T2 Flateline 2008.1 1/21

There is a famed pro poker player named Mike "the Mouth" Matusow. He's a good tournament player, and sometimes his play even borders on greatness. But he is most renown for his "blow-ups" and I'm not talking about the needling or berating he sometimes engages in.

Mike will be going along, firing on all cylinders, and someone will do something or make a move on him - and he will throw all judgement and reason right in the toilet with a colossally stupid move. Typically this will end with the vanishing of all his chips, and a subsequent bemoaning by him of bad luck and bad beats.

Such was my world last night. Except I made two colossally stupid moves.

I played well at first, but couldn't get a break or a steal to save my life. I got all in against a short stack and had A 10 to his A 9. Guess which card spiked on the river. I found myself at negative 10xBB early on, and had to push in middle position with K 10 suited when UTG min-raised me with a nothing flop. Something about the min-raise just irks me, and I was surprised to see it coming from wytrabbit. I chalked it up to a poorly timed probe bet, and brought my short but still threatening stack over the top to his donk move.

He turned over aces. (After a ridiculous pause, that was either an intentional slow-roll or a computer glitch.) Whoops. Guess I was the actual donk.

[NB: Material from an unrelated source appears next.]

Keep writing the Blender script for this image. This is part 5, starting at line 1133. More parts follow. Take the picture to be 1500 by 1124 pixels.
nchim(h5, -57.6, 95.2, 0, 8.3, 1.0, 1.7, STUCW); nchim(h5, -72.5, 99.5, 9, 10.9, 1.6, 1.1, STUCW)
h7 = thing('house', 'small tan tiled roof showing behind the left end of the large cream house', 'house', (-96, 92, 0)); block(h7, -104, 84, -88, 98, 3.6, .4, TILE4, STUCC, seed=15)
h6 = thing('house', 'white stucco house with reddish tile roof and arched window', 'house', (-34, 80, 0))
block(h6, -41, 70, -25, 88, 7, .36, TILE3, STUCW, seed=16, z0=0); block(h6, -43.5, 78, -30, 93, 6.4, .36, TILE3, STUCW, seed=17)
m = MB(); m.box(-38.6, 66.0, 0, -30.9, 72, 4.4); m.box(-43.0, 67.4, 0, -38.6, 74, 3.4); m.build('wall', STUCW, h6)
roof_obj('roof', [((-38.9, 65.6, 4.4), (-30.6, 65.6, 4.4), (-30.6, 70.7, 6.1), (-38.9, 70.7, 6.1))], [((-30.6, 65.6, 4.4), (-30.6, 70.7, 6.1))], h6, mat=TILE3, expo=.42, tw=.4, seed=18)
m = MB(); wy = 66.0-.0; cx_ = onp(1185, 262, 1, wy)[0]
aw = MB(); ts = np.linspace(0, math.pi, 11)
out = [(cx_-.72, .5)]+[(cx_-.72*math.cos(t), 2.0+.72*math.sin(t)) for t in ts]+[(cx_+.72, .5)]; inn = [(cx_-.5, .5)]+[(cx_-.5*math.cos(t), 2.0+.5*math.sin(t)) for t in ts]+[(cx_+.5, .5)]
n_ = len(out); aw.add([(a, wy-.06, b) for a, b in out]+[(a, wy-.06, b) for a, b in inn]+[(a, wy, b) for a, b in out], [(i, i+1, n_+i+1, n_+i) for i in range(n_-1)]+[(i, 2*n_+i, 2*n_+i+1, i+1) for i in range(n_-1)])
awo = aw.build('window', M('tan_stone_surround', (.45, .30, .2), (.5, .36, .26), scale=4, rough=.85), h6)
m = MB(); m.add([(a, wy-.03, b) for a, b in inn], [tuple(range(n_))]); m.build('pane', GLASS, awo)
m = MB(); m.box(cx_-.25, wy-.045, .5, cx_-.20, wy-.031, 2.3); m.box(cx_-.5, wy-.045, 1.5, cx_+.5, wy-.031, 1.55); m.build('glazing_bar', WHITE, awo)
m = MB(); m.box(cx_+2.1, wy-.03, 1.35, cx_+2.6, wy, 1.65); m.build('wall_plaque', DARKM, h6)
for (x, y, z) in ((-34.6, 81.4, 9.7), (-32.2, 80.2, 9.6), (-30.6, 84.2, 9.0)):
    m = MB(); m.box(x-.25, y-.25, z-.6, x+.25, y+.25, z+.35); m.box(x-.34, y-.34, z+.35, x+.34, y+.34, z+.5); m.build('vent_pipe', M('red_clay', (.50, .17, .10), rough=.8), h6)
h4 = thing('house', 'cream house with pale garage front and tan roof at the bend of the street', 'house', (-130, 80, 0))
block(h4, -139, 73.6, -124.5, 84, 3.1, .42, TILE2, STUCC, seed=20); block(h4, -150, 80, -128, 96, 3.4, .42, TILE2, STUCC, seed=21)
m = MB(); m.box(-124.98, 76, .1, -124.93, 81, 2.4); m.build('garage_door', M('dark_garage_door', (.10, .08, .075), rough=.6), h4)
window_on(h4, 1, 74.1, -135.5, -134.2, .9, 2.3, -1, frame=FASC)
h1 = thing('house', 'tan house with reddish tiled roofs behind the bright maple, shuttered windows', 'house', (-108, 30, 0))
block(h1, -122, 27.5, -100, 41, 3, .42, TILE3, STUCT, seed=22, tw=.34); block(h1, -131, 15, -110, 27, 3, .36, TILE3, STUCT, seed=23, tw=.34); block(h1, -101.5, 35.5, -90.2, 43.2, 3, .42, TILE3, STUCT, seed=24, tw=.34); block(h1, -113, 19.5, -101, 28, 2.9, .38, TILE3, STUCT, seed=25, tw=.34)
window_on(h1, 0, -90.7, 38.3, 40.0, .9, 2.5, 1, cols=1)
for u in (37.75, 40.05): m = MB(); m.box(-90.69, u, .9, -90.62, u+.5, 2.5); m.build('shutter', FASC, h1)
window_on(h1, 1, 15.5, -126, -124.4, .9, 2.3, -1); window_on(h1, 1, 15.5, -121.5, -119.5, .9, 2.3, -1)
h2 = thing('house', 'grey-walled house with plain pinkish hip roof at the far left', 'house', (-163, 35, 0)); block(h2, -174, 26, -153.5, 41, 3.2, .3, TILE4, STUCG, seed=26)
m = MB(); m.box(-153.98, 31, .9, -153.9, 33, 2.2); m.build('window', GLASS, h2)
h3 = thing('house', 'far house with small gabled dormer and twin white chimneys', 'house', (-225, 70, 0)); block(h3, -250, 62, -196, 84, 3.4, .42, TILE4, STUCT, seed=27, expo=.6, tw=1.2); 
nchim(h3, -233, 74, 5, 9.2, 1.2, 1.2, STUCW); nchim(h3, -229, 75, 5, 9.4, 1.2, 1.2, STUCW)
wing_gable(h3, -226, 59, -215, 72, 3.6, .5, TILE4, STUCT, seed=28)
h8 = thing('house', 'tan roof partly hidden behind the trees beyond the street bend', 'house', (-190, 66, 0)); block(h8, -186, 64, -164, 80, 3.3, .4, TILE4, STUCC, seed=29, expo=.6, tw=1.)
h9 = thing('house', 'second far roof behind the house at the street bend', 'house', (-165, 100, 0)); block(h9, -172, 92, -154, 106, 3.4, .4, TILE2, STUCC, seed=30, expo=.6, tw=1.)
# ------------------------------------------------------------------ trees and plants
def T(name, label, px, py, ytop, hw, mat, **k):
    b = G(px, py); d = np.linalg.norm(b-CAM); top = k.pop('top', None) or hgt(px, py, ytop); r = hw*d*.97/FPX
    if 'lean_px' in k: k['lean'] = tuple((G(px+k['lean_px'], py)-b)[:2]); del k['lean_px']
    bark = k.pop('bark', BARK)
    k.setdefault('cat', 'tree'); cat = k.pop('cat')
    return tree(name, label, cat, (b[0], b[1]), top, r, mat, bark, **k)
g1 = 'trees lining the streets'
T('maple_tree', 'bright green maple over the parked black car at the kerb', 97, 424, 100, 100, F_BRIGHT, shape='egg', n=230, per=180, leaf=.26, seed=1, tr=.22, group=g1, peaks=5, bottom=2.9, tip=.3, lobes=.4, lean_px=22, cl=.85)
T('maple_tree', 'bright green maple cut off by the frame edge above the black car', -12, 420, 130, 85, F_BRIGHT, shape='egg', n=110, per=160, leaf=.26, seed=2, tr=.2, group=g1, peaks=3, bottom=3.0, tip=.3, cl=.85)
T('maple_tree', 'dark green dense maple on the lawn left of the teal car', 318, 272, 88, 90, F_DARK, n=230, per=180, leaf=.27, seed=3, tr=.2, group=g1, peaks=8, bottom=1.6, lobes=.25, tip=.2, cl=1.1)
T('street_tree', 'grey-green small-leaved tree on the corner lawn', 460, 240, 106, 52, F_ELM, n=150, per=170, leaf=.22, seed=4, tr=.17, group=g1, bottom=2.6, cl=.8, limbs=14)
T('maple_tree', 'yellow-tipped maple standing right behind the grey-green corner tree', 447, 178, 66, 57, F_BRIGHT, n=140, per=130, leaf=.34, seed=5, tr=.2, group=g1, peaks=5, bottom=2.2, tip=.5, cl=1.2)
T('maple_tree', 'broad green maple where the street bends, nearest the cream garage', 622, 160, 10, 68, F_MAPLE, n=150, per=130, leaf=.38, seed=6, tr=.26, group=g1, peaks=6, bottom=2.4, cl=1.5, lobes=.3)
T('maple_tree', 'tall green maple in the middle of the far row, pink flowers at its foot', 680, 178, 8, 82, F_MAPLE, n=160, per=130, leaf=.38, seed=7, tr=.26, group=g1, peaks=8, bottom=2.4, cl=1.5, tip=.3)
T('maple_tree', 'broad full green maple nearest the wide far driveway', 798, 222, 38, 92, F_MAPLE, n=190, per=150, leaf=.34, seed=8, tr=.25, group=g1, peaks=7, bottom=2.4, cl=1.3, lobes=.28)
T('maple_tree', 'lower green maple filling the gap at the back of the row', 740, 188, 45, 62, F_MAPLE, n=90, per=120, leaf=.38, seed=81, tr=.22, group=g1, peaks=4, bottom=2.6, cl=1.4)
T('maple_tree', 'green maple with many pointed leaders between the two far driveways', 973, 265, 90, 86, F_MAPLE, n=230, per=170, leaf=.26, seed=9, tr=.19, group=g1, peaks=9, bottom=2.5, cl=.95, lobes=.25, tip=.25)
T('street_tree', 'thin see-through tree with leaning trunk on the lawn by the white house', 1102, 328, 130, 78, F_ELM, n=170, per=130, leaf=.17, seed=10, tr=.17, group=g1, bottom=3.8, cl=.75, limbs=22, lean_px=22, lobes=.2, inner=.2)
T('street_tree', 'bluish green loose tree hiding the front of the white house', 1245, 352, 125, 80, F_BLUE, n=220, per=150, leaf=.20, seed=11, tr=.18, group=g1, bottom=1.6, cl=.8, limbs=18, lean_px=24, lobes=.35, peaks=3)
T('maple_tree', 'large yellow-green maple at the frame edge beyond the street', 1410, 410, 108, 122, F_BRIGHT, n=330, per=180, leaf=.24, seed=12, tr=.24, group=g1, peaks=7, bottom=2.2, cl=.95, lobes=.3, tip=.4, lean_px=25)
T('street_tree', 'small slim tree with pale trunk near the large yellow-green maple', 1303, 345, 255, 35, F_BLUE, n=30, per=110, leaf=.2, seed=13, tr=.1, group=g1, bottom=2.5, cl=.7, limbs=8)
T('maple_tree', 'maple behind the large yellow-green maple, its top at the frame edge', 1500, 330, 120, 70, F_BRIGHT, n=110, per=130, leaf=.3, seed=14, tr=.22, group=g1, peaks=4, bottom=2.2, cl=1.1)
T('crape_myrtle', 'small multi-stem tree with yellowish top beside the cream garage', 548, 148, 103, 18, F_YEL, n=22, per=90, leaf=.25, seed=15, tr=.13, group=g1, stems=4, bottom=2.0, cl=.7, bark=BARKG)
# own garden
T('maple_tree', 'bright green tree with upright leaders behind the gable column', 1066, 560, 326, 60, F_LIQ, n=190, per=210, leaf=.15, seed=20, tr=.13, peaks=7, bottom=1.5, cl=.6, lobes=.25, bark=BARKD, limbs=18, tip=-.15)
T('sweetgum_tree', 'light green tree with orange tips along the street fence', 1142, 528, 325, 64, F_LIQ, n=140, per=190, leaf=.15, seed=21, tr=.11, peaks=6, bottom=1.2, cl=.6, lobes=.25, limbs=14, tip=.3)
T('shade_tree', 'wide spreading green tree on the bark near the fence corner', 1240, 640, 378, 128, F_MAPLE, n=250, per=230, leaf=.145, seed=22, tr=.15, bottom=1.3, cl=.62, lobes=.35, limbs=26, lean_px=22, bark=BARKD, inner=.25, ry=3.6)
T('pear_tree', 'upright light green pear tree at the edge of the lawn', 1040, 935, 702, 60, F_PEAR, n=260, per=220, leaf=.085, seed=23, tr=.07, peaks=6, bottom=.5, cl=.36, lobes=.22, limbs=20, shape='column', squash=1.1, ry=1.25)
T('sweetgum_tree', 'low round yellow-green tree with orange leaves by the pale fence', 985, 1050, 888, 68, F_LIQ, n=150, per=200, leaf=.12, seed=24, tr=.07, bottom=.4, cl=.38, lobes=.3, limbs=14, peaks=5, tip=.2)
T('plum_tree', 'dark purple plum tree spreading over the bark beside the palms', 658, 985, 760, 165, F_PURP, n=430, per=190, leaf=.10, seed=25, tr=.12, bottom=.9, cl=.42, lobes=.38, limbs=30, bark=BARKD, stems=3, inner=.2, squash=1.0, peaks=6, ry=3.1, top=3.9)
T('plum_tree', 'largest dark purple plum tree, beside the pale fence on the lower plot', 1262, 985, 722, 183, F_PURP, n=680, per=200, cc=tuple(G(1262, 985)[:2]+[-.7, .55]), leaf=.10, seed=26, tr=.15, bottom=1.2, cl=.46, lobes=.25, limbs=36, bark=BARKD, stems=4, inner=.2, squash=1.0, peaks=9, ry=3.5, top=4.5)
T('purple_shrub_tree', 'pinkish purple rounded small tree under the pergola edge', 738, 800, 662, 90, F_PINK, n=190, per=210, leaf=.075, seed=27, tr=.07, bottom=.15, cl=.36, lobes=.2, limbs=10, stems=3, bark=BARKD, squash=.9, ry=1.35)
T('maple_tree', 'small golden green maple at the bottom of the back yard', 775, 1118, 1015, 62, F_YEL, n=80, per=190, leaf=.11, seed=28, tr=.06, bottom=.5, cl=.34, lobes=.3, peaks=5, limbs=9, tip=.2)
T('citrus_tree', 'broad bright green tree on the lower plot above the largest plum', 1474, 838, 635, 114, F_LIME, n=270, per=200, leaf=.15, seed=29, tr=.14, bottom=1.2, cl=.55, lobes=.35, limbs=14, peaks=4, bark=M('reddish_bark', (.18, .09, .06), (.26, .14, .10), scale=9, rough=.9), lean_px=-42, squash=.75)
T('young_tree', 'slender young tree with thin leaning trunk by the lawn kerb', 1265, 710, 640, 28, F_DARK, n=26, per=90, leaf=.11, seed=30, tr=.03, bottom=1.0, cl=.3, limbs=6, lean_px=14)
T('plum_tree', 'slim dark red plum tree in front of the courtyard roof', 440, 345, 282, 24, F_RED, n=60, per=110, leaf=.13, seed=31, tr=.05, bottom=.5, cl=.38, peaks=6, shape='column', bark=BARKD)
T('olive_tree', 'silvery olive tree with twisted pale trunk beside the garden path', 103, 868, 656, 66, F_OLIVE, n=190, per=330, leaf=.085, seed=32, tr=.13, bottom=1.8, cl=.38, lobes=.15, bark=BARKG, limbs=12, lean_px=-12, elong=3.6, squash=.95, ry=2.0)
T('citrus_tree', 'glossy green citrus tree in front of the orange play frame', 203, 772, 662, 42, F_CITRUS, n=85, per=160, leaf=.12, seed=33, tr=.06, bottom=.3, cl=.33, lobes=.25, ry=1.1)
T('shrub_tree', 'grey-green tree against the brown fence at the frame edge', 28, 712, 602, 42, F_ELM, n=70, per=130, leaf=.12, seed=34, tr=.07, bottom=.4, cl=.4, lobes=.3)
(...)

Naturally I sucked him out and berated him for the slow roll (which I shouldn't have done, but as I said - I was channeling Matusow).

My chip stack kept right on dwindling however, even as we moved to one table. I was still over 10xBB, so I was going to tighten up and wait for premium cards. The blinds rose and rose.

I sat on a very painful BB of 200 to my 1200 stack. I had Q3os (yuk), but I was prepared to defend if anyone wanted to get frisky. All folded to the button who min-raised. Have I mentioned I HATE min-raises?

Allow me to digress.

Pre-flop a min-raise encourages action, but too much action. Even pocket aces aren't a big favorite with more than 2 callers. Almost every knuckle head with Q3os or worse is getting the right price to suck out good starting cards. Post-flop, a min-raise is even worse. Again, it encourages everyone with ridiculously long-shot draws to stay and suck out the person with the current bad hand. Min-raises are stupid and bush league, except when the min-bet or raise happens to be a large percentage of the average stack. Then I can see it (and I have used it) as an effective weapon against mid to small sized stacks.

In this case, the button that min-raised me was a new guy that I had the pleasure of watching implode last week as we approached the money. Surely he was on that path now, trying to steal blinds from a short stack such as me. I had to stand up, and defend. I was not going to let this punk bitch donkey bully me.

All in sucker! Call me down!

He did. He had kings. I suck.

Stupid decision from top to bottom on my part. Because of my contempt for the inferior min-bet/raise I let my emotions guide my decision, and it was foolish beyond belief. Patience is probably the biggest virtue in poker, be it cash or tournament; and I seem to have lost it of late. With all the literature I've read about being aggressive, I tend to confuse simple flat out aggression with SELECTIVE aggression. Maybe someday I'll learn my lesson, and become capable of swallowing my pride and living to fight another day.

Harrington on Hold-em gives perhaps the best piece of underrated advice on tournament poker. Survival is paramount. I need to go back to basics in my game, recognize that I'm not exactly up against the most sophisticated bunch of players - and learn to lay down my junk in the face of a good position bet.

When I do that, I know I can avoid the min-raising donks and felt their sorry asses when I do catch actual cards.